(Pékin) Un ordre mondial « plus juste ». Cinq semaines après l’invasion de l’Ukraine, le chef de la diplomatie russe Sergueï Lavrov a obtenu mercredi auprès de son allié chinois une réaffirmation de l’amitié « sans limite » des deux pays face aux États-Unis.

Face à la résistance ukrainienne et à l’unité des démocraties occidentales, qui ont pris des sanctions sans précédent contre elle, la Russie ne peut compter que sur la puissance chinoise pour échapper à un isolement économique total.

Dans ce contexte, Sergueï Lavrov a profité d’un entretien bilatéral dans l’est de la Chine avec son homologue Wang Yi pour annoncer l’avènement du nouvel ordre mondial rêvé par les deux pays.

« Nous vivons une étape très sérieuse dans l’histoire des relations internationales », a-t-il déclaré, dans une vidéo de l’entretien diffusée par Moscou.

« Je suis convaincu qu’à l’issue de cette étape, la situation internationale sera nettement plus claire et que nous […] nous dirigerons vers un ordre mondial multipolaire, juste, démocratique », a-t-il lancé à son hôte.

« Les relations sino-russes ont bien résisté à l’épreuve du changement de la situation internationale », lui a répondu ce dernier, selon des propos rapportés par son ministère.  

Dans un communiqué publié par Moscou, les deux pays ont annoncé vouloir « poursuivre l’approfondissement de la coordination en politique étrangère » et « élargir l’action commune », mais sans annoncer de mesures concrètes de soutien de la Chine à la Russie.

« Opposition à l’hégémonie »

Les puissances occidentales ont mis en garde Pékin contre tout soutien au régime du président russe Vladimir Poutine qui permettrait à Moscou d’atténuer l’impact des sanctions.

Les entreprises chinoises font preuve de prudence dans leurs échanges avec la Russie, de peur d’être frappées par ricochet par ces sanctions.

M. Lavrov a donc dû se contenter d’une réaffirmation du caractère illimité de l’amitié entre les deux pays face au rival américain commun.

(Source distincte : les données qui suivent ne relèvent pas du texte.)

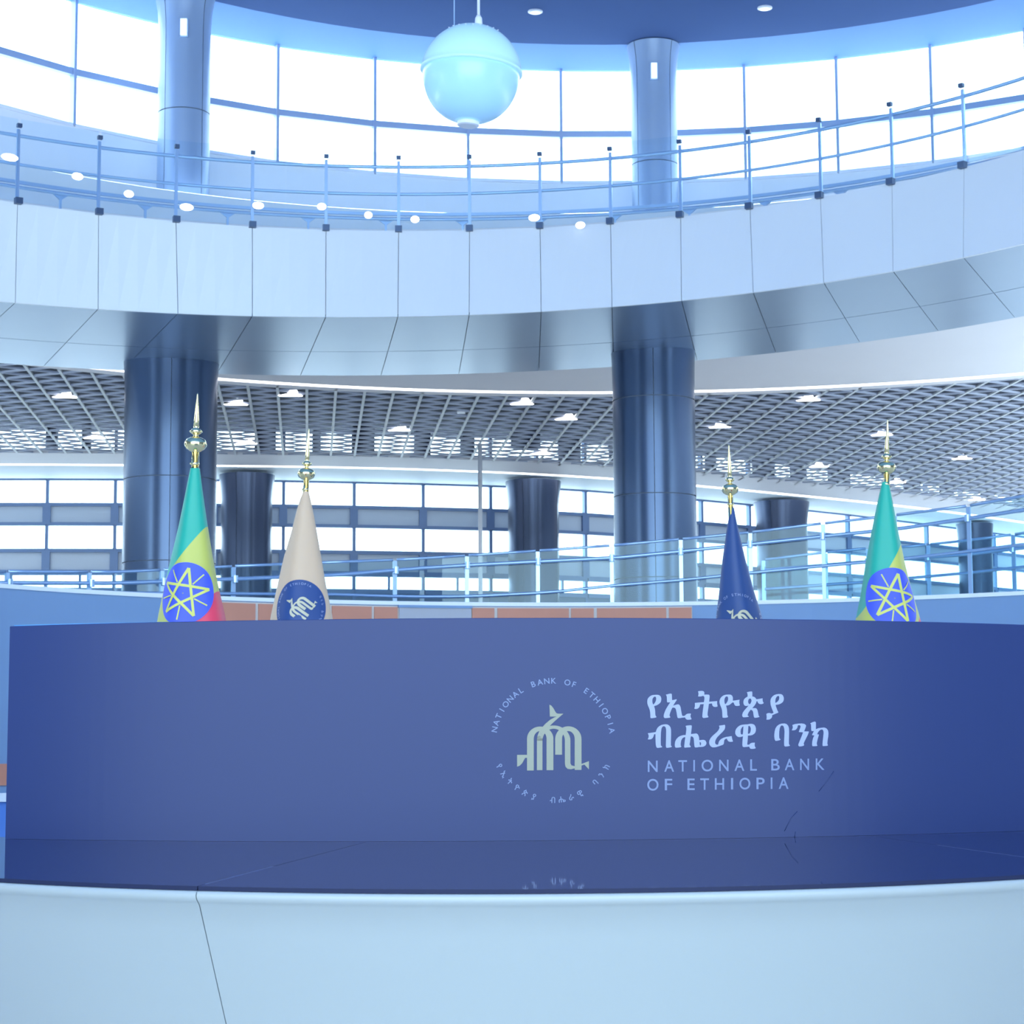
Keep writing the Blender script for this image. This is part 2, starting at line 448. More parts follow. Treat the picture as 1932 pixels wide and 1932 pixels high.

« Notre opposition à l’hégémonie est sans limites », a assuré un porte-parole de la diplomatie chinoise, Wang Wenbin, interrogé sur la visite du ministre russe.

Depuis le 24 février, Pékin s’est refusé à condamner l’invasion de l’Ukraine.

Début mars, Wang Yi avait même salué une amitié « solide comme un roc » avec Moscou et défendu les préoccupations « raisonnables » de la Russie pour sa sécurité.  

Quelques semaines avant la guerre, Vladimir Poutine avait lui-même été chaleureusement reçu par son homologue chinois Xi Jinping à Pékin. Les deux pays avaient déjà célébré une amitié « sans limites » et dénoncé « l’extension » de l’OTAN.  

L’Afghanistan au menu

Sergueï Lavrov doit participer en Chine à deux jours de réunions sur l’Afghanistan, durant lesquelles il devrait côtoyer un diplomate américain.

Pékin et Moscou ont vu dans le départ des forces américaines de Kaboul une preuve de l’affaiblissement de l’Amérique.

La réunion, organisée à Tunxi (est), dans la grande région de Shanghai, rassemble sept pays voisins de l’Afghanistan. Le chef de la diplomatie des talibans au pouvoir à Kaboul, Amir Khan Muttaqi, est également attendu, selon l’agence Chine nouvelle.  

Parallèlement, doit se tenir une réunion d’un « mécanisme de consultation » sur l’Afghanistan, avec la participation de diplomates de Chine, de Russie, du Pakistan, mais aussi des États-Unis.

Selon un porte-parole du département d’État américain, le représentant spécial de Washington pour l’Afghanistan, Tom West, doit assister à la réunion.

Ces réunions surviennent une semaine après une visite de Wang Yi à Kaboul, pour la première fois depuis l’arrivée au pouvoir des fondamentalistes islamistes en août dernier.

La Chine partage une petite frontière de 76 kilomètres à très haute altitude avec l’Afghanistan.  

Pékin craint depuis longtemps que son voisin ne devienne une base de repli pour les séparatistes et islamistes de l’ethnie ouïghoure, majoritaire dans sa vaste région du Xinjiang (Nord-Ouest).